Reduzierung des Entgelts

Im Gegenzug für die netzorientierte Steuerung sollen die Betreiber der steuerbaren Verbrauchseinrichtungen ein reduziertes Netzentgelt zahlen. Das Netzentgelt verlangen Netzbetreiber für die Nutzung ihrer Stromnetze und ist nicht zu verwechseln mit dem Strompreis. Im gesamtdeutschen Durchschnitt liegt das Netzentgelt bei 22 Prozent des Strompreises. Angesichts der großen Unterschiede der Anschluss- und Verbrauchssituationen legt die Bundesnetzagentur verschiedene Module zur Entgeltreduzierung fest. Die Reduzierung besteht entweder 

  • aus einem netzbetreiberindividuellen pauschalen Betrag (Modul 1) oder 
  • einer prozentualen Reduzierung des Arbeitspreises (Modul 2). 

Der Betreiber der steuerbaren Verbrauchseinrichtung kann zwischen Modul 1 und 2 auswählen.

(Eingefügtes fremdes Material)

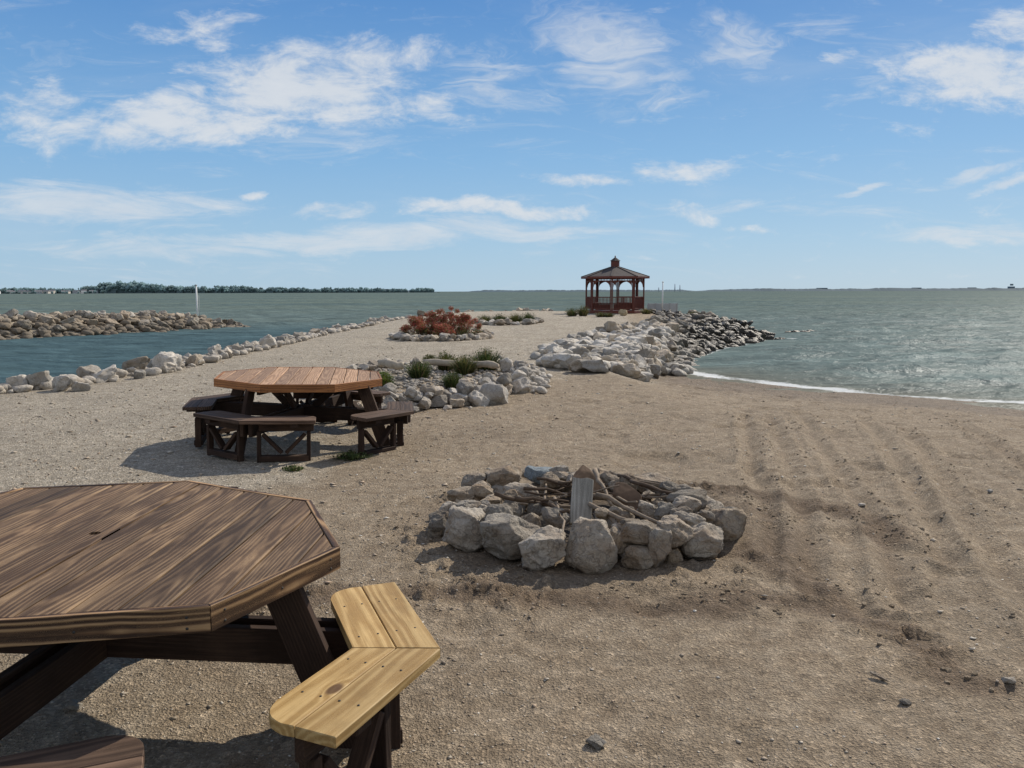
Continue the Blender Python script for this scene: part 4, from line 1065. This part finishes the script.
for k in range(8):
    a, b = P0[k], P0[(k + 1) % 8]; d = (b - a).normalized(); L = (b - a).length; Zv = lambda z: Vector((0, 0, z))
    a2 = a + d * .11; b2 = b - d * .11
    # top beam, spindle frieze, arch
    mb = MB(); mb.board(a2 + Zv(E_ - .06), b2 + Zv(E_ - .06), .14, .05); mb.board(a2 + Zv(E_ - .26), b2 + Zv(E_ - .26), .04, .045)
    n = 11
    for i in range(n):
        q = a2.lerp(b2, (i + .5) / n); mb.tube([q + Zv(E_ - .245), q + Zv(E_ - .125)], .014, 6)
    mb.build('frieze', M['redwood'], gr)
    mb = MB(); w2 = (b2 - a2).length / 2; c = (a2 + b2) / 2; N = 14
    outline = []
    nrm = Vector((d.y, -d.x, 0))
    for sgn in (-1, 1):
        vs = []; 
        for i in range(N + 1):
            th = i / N * math.pi / 2
            x = sgn * w2 * math.sin(th) * .985; zc = E_ - .28 - .36 * (1 - math.cos(th))
            vs += [c + d * x + Zv(zc) + nrm * .02, c + d * x + Zv(E_ - .28 if i < N * .35 else E_ - .28) + nrm * .02, c + d * x + Zv(zc) - nrm * .02, c + d * x + Zv(E_ - .28) - nrm * .02]
        fs = []
        for i in range(N):
            o_ = 4 * i
            # thin arched bracket: keep only a band along the curve plus the corner web
            fs += [[o_, o_ + 4, o_ + 5, o_ + 1], [o_ + 2, o_ + 3, o_ + 7, o_ + 6], [o_, o_ + 2, o_ + 6, o_ + 4]]
        mb.add(vs, fs)
    mb.build('arch', M['redwood'], gr)
    if k == 6 : pass
    # railing with balusters
    entrance = (k == 1)
    if not entrance:
        mb = MB(); mb.board(a2 + Zv(.98), b2 + Zv(.98), .05, .09); mb.board(a2 + Zv(.28), b2 + Zv(.28), .06, .05)
        for i in range(12):
            q = a2.lerp(b2, (i + .5) / 12); mb.board(q + Zv(.30), q + Zv(.96), .032, .032, up=d)
        mb.build('railing', M['redwood'], gr)
        mb = MB(); q1, q2 = a2 * .84, b2 * .84
        mb.board(q1 + Zv(.60), q2 + Zv(.60), .05, .34); mb.board(q1 * 1.08 + Zv(.38), q2 * 1.08 + Zv(.38), .36, .03); mb.build('bench', M['redwood'], gr)
# roof: eight slopes with thickness
mb = MB(); ro = ring_pts(2.12, E_ + .0, off); ri = ring_pts(.28, E_ + .60, off)
mb.add(ro + ri, [[k, (k + 1) % 8, 8 + (k + 1) % 8, 8 + k] for k in range(8)])
ro2 = ring_pts(2.11, E_ - .07, off); ri2 = ring_pts(.26, E_ + .52, off)
mb.add(ro2 + ri2, [[k, 8 + k, 8 + (k + 1) % 8, (k + 1) % 8] for k in range(8)])
roof = mb.build('roof', M['shingle'], gr)
mb = MB()
for k in range(8): mb.board(ro[k] * .995 + Vector((0, 0, -.04)), ro[(k + 1) % 8] * .995 + Vector((0, 0, -.04)), .12, .035)
mb.build('fascia', M['redwood'], gr)
mb = MB()
for k in range(8): mb.board(ro[k] + Vector((0, 0, .015)), ri[k] + Vector((0, 0, .015)), .03, .12)
mb.build('ridge_cap', M['shingle'], roof)
mb = MB(); mb.prism([(p.x, p.y) for p in ring_pts(.27, 0, off)], E_ + .50, E_ + .98, None, .006); cu = mb.build('cupola', M['redwood'], gr)
mb = MB(); a_ = ring_pts(.34, E_ + .97, off); mb.add(a_ + [Vector((0, 0, E_ + 1.22))], [[k, (k + 1) % 8, 8] for k in range(8)] + [list(range(8))[::-1]]); mb.build('cupola_roof', M['shingle'], cu)
mb = MB(); mb.tube([(0, 0, E_ + 1.19), (0, 0, E_ + 1.25), (0, 0, E_ + 1.31)], [.03, .045, .01], 8); mb.build('finial', M['redwood'], cu)
# plants and stones around the gazebo
for (px, py, w_, h_, c_, lab) in [(572, 316, 1.0, .6, GR, 'dark green plant at the left of the gazebo'), (583, 316, .9, .75, GY, 'dry yellowish plant between the green plant and the gazebo'),
        (601, 317, .9, .35, GY, 'low olive plant in front of the gazebo left half'), (609, 317, .8, .3, GR, 'low green plant in front of the gazebo centre'), (646, 314, 1.0, .45, GY, 'scrubby plant right of the gazebo'), (693, 318, .8, .5, GY, 'dry scrubby weed on the right bank of the point')]:
    tuft(px, py, w_, h_, c_, lab, 420, .3)
q = ground(623, 316); rock('yellow_boulder', rock_mesh('yellow_boulder', 901, 4, rock_mat('tan_boulder', (.52, .42, .26), (.46, .36, .22), (.3, .22, .13), False), 12, .72, .05), (q.x, q.y, q.z + .15), (.5, .4, .4), (0, .1, .4),
     'tan yellow boulder in front of the gazebo', None)

# ------------------------------------------------------------------ poles, panel
q = at(662, 307, gz0); pr = empty('white_pole', (q.x + 1.0, 53.0, gz0 - .1)); tag(pr, 'white flagpole with a small cap standing right of the gazebo', 'pole')
pr.location = ((662 - 512) / F * 53.0, 53.0, gz0 - .1)
mb = MB(); mb.tube([(0, 0, 0), (0, 0, 2.0)], [.055, .035], 10); mb.build('shaft', M['white'], pr)
mb = MB(); mb.tube([(0, 0, 1.99), (0, 0, 2.05), (0, 0, 2.08)], [.05, .05, .02], 10); mb.build('cap', M['white'], pr)
wl = MB(); wl.board((0, 0, .3), (2.1, .3, .3), .62, .08); 
for i in range(5): wl.board((.05 + i * .5, -.05 + i * .07, 0.0), (.05 + i * .5, -.05 + i * .07, .64), .06, .05, up=(1, 0, 0))
o = wl.build('steel_panel', M['greywall'], None, ((647 - 512) / F * 54, 54.0, gz0 - .1)); tag(o, 'low grey metal panel wall beside the white pole right of the gazebo', 'wall')
pr = empty('marker_post', (-20.6, 52.6, WATER)); tag(pr, 'white marker post on the tip of the left breakwater', 'post')
mb = MB(); mb.tube([(0, 0, 0), (0, 0, 2.6)], [.055, .05], 10); mb.build('shaft', M['white'], pr)
mb = MB(); mb.tube([(0, 0, 2.61), (0, 0, 2.7)], [.08, .05], 10); mb.build('cap', M['greywall'], pr)
mb = MB(); mb.tube([(.14, 0, .0), (.14, 0, 2.0)], [.02, .02], 8); mb.build('stay', M['greywall'], pr)

# ------------------------------------------------------------------ far shore
HZ = 1800.0
fm = vcol_mat('distant_trees', 0.95)
def haze_plain(name, c): return plain(name, c, .9, .15, .01, .1, .0)  # flat colour with the distance haze already mixed in
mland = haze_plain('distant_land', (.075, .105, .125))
def land_strip(name, x0, x1, D, h0, h1, seed, m):
    n = 260; V = []; Fc = []
    for i in range(n):
        t = i / (n - 1); x = x0 + (x1 - x0) * t; e = min(1, t * 12, (1 - t) * 12)
        hh = (h0 + (h1 - h0) * float(vn(t * 40, 0, seed))) * e + float(vn(t * 200, 3, seed)) * 1.6 * e
        V += [(x, D, WATER - .5), (x, D + 30, WATER + hh + .6), (x, D + 120, WATER)]
    for i in range(n - 1):
        a = 3 * i; Fc += [(a, a + 3, a + 4, a + 1), (a + 1, a + 4, a + 5, a + 2)]
    me = bpy.data.meshes.new(name); me.from_pydata(V, [], Fc); me.materials.append(m); o = bpy.data.objects.new(name, me); col.objects.link(o); o['kind'] = 'structure'; return o
def hx(px, D=HZ): return (px - 512) / F * D
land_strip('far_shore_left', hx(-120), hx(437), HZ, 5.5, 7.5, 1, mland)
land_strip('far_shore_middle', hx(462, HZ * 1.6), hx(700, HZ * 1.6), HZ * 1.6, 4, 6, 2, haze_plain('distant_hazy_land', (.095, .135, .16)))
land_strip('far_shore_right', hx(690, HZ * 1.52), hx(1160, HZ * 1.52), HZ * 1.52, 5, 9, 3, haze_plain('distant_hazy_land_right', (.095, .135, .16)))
def forest():
    V = []; Fc = []; C = []
    for i in range(610):
        px = random.uniform(-60, 436); D = HZ - random.uniform(5, 40)
        fr = i >= 560
        if fr: px = random.uniform(-60, 108); D = HZ - 95
        hm = 9 + 5 * float(vn(px * .03, 1, 3)); hm += 12 * math.exp(-((px - 135) / 36) ** 2) * random.uniform(.7, 1.05); hm *= 1 - .25 * sst(200, 430, px)
        if px < 105 : hm *= .9
        h = hm * random.uniform(.6, 1.2) * (.42 if fr else 1); w_ = h * random.uniform(.45, .7); x = hx(px, D); g_ = random.uniform(.7, 1.5)
        for k in range(16):
            a = random.uniform(0, 6.28); rr_ = random.random() ** .5 * w_; cz = h * random.uniform(.35, .9); s = h * random.uniform(.14, .26)
            cx, cy = x + rr_ * math.cos(a) * (1.25 - cz / h * .7), D + rr_ * math.sin(a)
            q = len(V); V += [(cx - s, cy, WATER + cz), (cx, cy - s, WATER + cz), (cx + s, cy, WATER + cz), (cx, cy + s, WATER + cz), (cx, cy, WATER + cz + s), (cx, cy, WATER + cz - s)]
            Fc += [(q, q + 1, q + 4), (q + 1, q + 2, q + 4), (q + 2, q + 3, q + 4), (q + 3, q, q + 4), (q + 1, q, q + 5), (q + 2, q + 1, q + 5), (q + 3, q + 2, q + 5), (q, q + 3, q + 5)]
            f = g_ * random.uniform(.75, 1.2); C += [(.17 * f, .25 * f, .25 * f, 1)] * 6  # foliage colour lightened and blued to paint in distance haze
        q = len(V); V += [(x - w_, D, WATER), (x + w_, D, WATER), (x + w_, D, WATER + h * .5), (x - w_, D, WATER + h * .5)]; Fc.append((q, q + 1, q + 2, q + 3)); C += [(.13, .18, .19, 1)] * 4
    me = bpy.data.meshes.new('far_woods'); me.from_pydata(V, [], Fc); a = me.color_attributes.new('col', 'FLOAT_COLOR', 'POINT'); a.data.foreach_set('color', np.array(C, np.float32).ravel())
    me.materials.append(fm); o = bpy.data.objects.new('far_woods', me); col.objects.link(o); tag(o, 'hazy dark woods along the far left shore', 'woods', None, 'stuff')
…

Für die Variante eines pauschalen Rabatts auf das Netzentgelt (Modul 1) gilt eine bundeseinheitliche Regelung zur Bestimmung des Rabatts je Netzbetreiber. Er kann je nach Netzgebiet zwischen 110 und 190 Euro (brutto) im Jahr betragen. Das entspricht einer Reduzierung um 50 bis 95 Prozent des für den jährlichen Verbrauch eines E-Autos (ca. 2500 kWh) zu zahlenden Netzentgelts. Diesen pauschalen Rabatt sieht die Bundesnetzagentur als „sehr attraktiv für die E-Mobilität“.

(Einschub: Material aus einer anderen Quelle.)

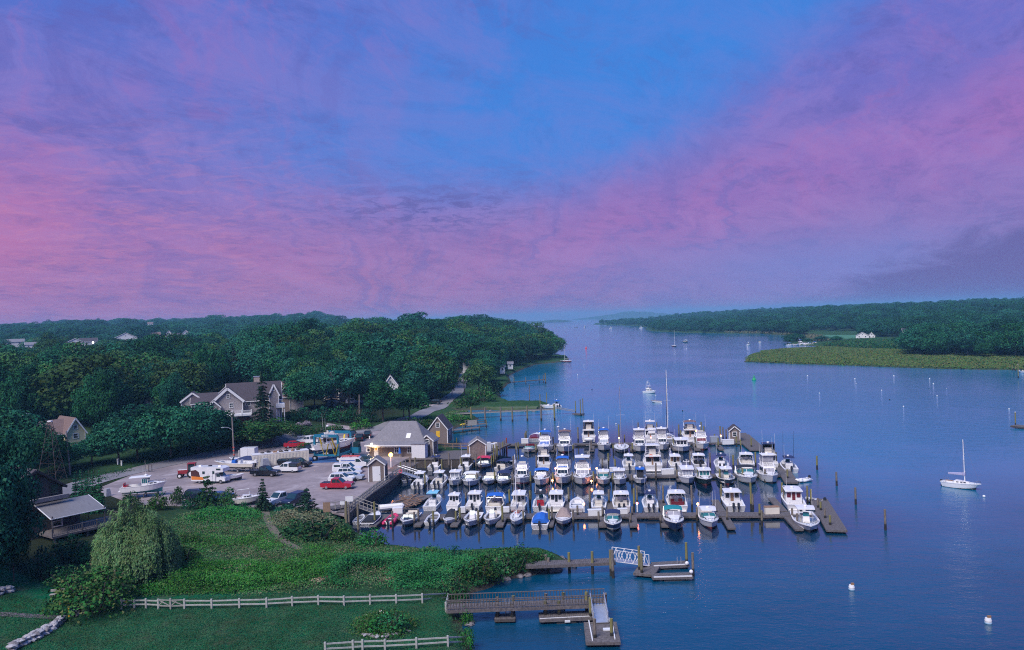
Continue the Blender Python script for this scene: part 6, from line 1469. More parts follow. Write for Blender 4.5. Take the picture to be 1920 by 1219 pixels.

Das Modul 2 beinhaltet eine prozentuale Reduzierung des Arbeitspreises um 60 Prozent. Technische Voraussetzung hierfür ist ein separater Zählpunkt für die steuerbare Verbrauchseinrichtung. Dieses Modell lässt sich mit der Umlagebefreiung für Wärmestrom kombinieren (KWK- und Offshore-Umlage, Umlagebefreiung nach EnFG) und „dürfte sich daher in vielen Fällen besonders für Wärmepumpen eignen“.

Hat der Betreiber der steuerbaren Verbrauchseinrichtung Modul 1 gewählt, kann er sich zusätzlich ab 2025 für ein zeitvariables Netzentgelt entscheiden (Modul 3). Durch dieses neu hinzugekommene zeitvariable Netzentgelt sollen Lastspitzen im Netz reduziert werden. Der Netzbetreiber legt unterschiedliche Preisstufen innerhalb eines Tages fest, die die typische Auslastung seines Netzes berücksichtigen. Der Verbraucher wird über ein besonders niedriges Entgelt angereizt, seine Verbräuche in Zeiten zu verschieben, in denen die Netzauslastung niedrig ist. Modul 3 muss von den Netzbetreibern ab dem 1. April 2025 abgerechnet werden, da hierzu die Digitalisierung in der Niederspannung weiter ausgebaut werden muss. 

Zur Abrechnung der reduzierten Entgelte soll die bestehende Struktur des Stromliefervertrages genutzt werden. Der Stromlieferant ist verpflichtet, die genutzten Module auf der Verbraucherrechnung transparent auszuweisen. Es wird kein neues Abrechnungsverhältnis zwischen Letztverbraucher und Netzbetreiber geschaffen.